DATA PROVIDED:
• • •
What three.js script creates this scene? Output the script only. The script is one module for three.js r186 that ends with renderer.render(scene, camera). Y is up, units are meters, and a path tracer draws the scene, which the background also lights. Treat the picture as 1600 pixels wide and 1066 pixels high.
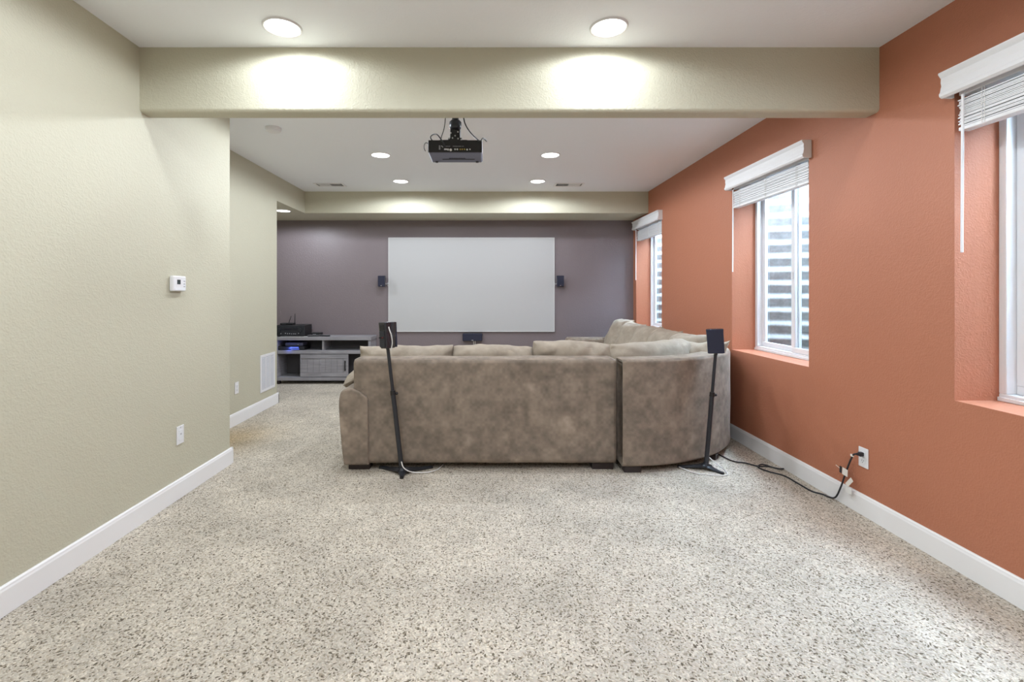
import * as THREE from 'three';
import { RoundedBoxGeometry } from 'three/addons/geometries/RoundedBoxGeometry.js';
import { mergeGeometries, mergeVertices } from 'three/addons/utils/BufferGeometryUtils.js';
import { ImprovedNoise } from 'three/addons/math/ImprovedNoise.js';

// ---------------------------------------------------------------- camera, sky, exposure
const scene = new THREE.Scene();
const EYE = 1.329;                                   // eye height; the lens looks straight down the room
const camera = new THREE.PerspectiveCamera(2 * Math.atan(533 / 750) * 180 / Math.PI, 1600 / 1066, 0.05, 60);
camera.position.set(0, EYE, 0);
camera.lookAt(0, EYE, -5);
camera.setViewOffset(1600, 1066, 40.7, 75.1, 1600, 1066);   // shifted lens: the verticals stay vertical
scene.add(camera);
scene.background = new THREE.Color().setRGB(0.72, 0.92, 1.18);
scene.backgroundIntensity = 50;
const LAMP_CANDELA = 2.95, LAMP_COLOR = new THREE.Color().setRGB(0.93, 1.0, 1.085);
const renderer = new THREE.WebGLRenderer({ antialias: true });
renderer.toneMapping = THREE.LinearToneMapping;
renderer.toneMappingExposure = 1.40;
renderer.shadowMap.enabled = true;

// ---------------------------------------------------------------- helpers
const noise3 = new ImprovedNoise();
function rng(seed) { let a = seed >>> 0; return () => { a = (a + 0x6D2B79F5) | 0; let t = Math.imul(a ^ (a >>> 15), 1 | a); t = (t + Math.imul(t ^ (t >>> 7), 61 | t)) ^ t; return ((t ^ (t >>> 14)) >>> 0) / 4294967296; }; }
const V = (x, y, z) => new THREE.Vector3(x, y, z);
const used = {};
function numbered(n) { const k = used[n] = (used[n] ?? -1) + 1; return k ? n + '_' + String(k).padStart(3, '0') : n; }
function planarUV(g0) {                              // uv in metres, each triangle from the side it faces
  const g = g0.index ? g0.toNonIndexed() : g0;
  const p = g.attributes.position, uv = new Float32Array(p.count * 2);
  const a = V(), b = V(), c = V(), n = V();
  for (let i = 0; i < p.count; i += 3) {
    a.fromBufferAttribute(p, i); b.fromBufferAttribute(p, i + 1); c.fromBufferAttribute(p, i + 2);
    n.copy(b).sub(a).cross(c.clone().sub(a));
    const ax = Math.abs(n.x), ay = Math.abs(n.y), az = Math.abs(n.z);
    [a, b, c].forEach((q, k) => {
      const [u, v] = ax >= ay && ax >= az ? [q.z, q.y] : ay >= az ? [q.x, q.z] : [q.x, q.y];
      uv[(i + k) * 2] = u; uv[(i + k) * 2 + 1] = v;
    });
  }
  g.setAttribute('uv', new THREE.BufferAttribute(uv, 2));
  for (const k of Object.keys(g.attributes)) if (!['position', 'normal', 'uv', 'color'].includes(k)) g.deleteAttribute(k);
  return g;
}
function obj(name, geos, mat, parent = null) {
  const list = (Array.isArray(geos) ? geos : [geos]).map(planarUV);
  const m = new THREE.Mesh(list.length > 1 ? mergeGeometries(list) : list[0], mat);
  m.name = parent ? name : numbered(name);
  m.castShadow = m.receiveShadow = true;
  (parent || scene).add(m);
  return m;
}
function tag(o, label, category, group) { o.userData.label = label; o.userData.category = category; if (group) o.userData.group = group; return o; }
function struct(name, geos, mat) { const m = obj(name, geos, mat); m.userData.kind = 'structure'; return m; }
function thing(name, label, category, [x, y, z] = [0, 0, 0], turn = 0, group = null) {
  const o = new THREE.Group(); o.name = numbered(name); scene.add(o);
  o.position.set(x, y, z); o.rotation.y = turn;
  return tag(o, label, category, group);
}
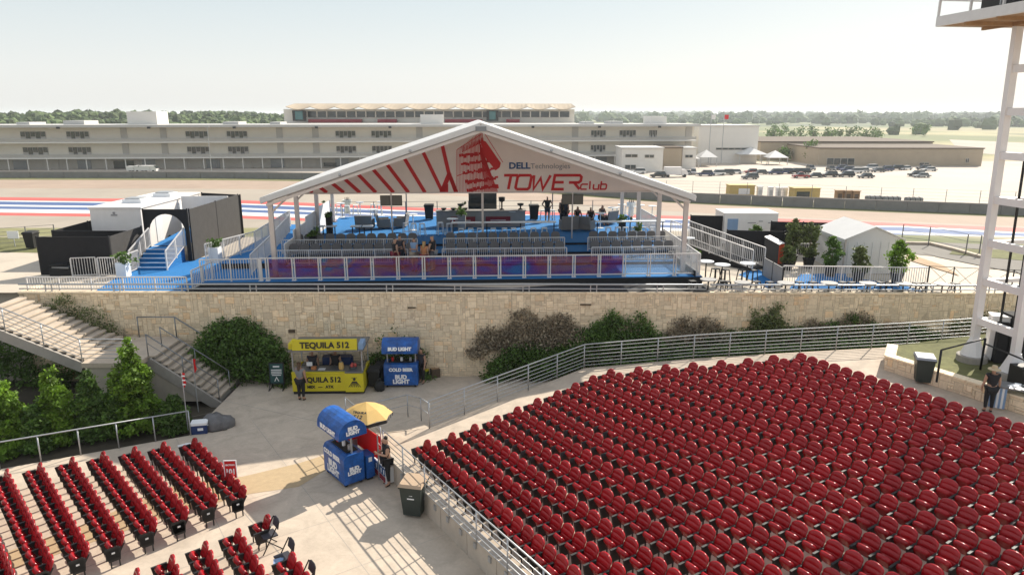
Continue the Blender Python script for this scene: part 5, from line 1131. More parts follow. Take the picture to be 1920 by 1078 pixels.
• • •
REQUEST:
Extract, word for word, each line from the top of the data down to and including the line with "renderer.shadowMap.enabled = true;"; skip the pictures.

CORRECT RESPONSE:
What three.js script creates this scene? Output the script only. The script is one module for three.js r186 that ends with renderer.render(scene, camera). Y is up, units are meters, and a path tracer draws the scene, which the background also lights. Treat the picture as 1600 pixels wide and 1066 pixels high.
import * as THREE from 'three';
import { RoundedBoxGeometry } from 'three/addons/geometries/RoundedBoxGeometry.js';
import { mergeGeometries, mergeVertices } from 'three/addons/utils/BufferGeometryUtils.js';
import { ImprovedNoise } from 'three/addons/math/ImprovedNoise.js';

// ---------------------------------------------------------------- camera, sky, exposure
const scene = new THREE.Scene();
const EYE = 1.329;                                   // eye height; the lens looks straight down the room
const camera = new THREE.PerspectiveCamera(2 * Math.atan(533 / 750) * 180 / Math.PI, 1600 / 1066, 0.05, 60);
camera.position.set(0, EYE, 0);
camera.lookAt(0, EYE, -5);
camera.setViewOffset(1600, 1066, 40.7, 75.1, 1600, 1066);   // shifted lens: the verticals stay vertical
scene.add(camera);
scene.background = new THREE.Color().setRGB(0.72, 0.92, 1.18);
scene.backgroundIntensity = 50;
const LAMP_CANDELA = 2.95, LAMP_COLOR = new THREE.Color().setRGB(0.93, 1.0, 1.085);
const renderer = new THREE.WebGLRenderer({ antialias: true });
renderer.toneMapping = THREE.LinearToneMapping;
renderer.toneMappingExposure = 1.40;
renderer.shadowMap.enabled = true;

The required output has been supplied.